El inglés se ha impuesto y nos ha pillado en pañales. Ni el landismo logró persuadir a los tecnócratas de la dictadura, a los primeros gestores de la democracia. Manuel Chaves –el político «con más cabeza», según dijo el socialista Juan Fraile sin doble intención a un redactor del equipo de Rafael Romo, ¡qué célebre teletipo de Europa Press!– prometió la semana pasada «eliminar las barreras para la comunicación» haciendo bilingües a los andaluces que se incorporarán al mercado laboral dentro de dos o tres lustros. Llega un pelín tarde. Y no sé cómo nuestro sistema educativo pretende que algunos hablantes expertos en aporrear sin piedad la lengua de Cervantes dominen o manejen la de Shakespeare.
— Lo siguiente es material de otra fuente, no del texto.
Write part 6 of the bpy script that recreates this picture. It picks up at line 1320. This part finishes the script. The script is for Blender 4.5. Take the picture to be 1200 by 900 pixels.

Mientras pasan 10 ó 15 años, tan brutal carencia –salvo honrosas excepciones– se hace evidente y lastra el crecimiento de nuestro monocultivo: el turismo. Hace dos semanas cené en un restaurante de Sabinillas (Manilva) y sólo la mímica me valió para pedir un cenicero –ampliemos vocabulario: ashtray–.
Muchos locales del centro histórico demandan nivel alto de inglés y les basta con un español de conversación básica para sus camareros. No conjugar to be es el analfabetismo global.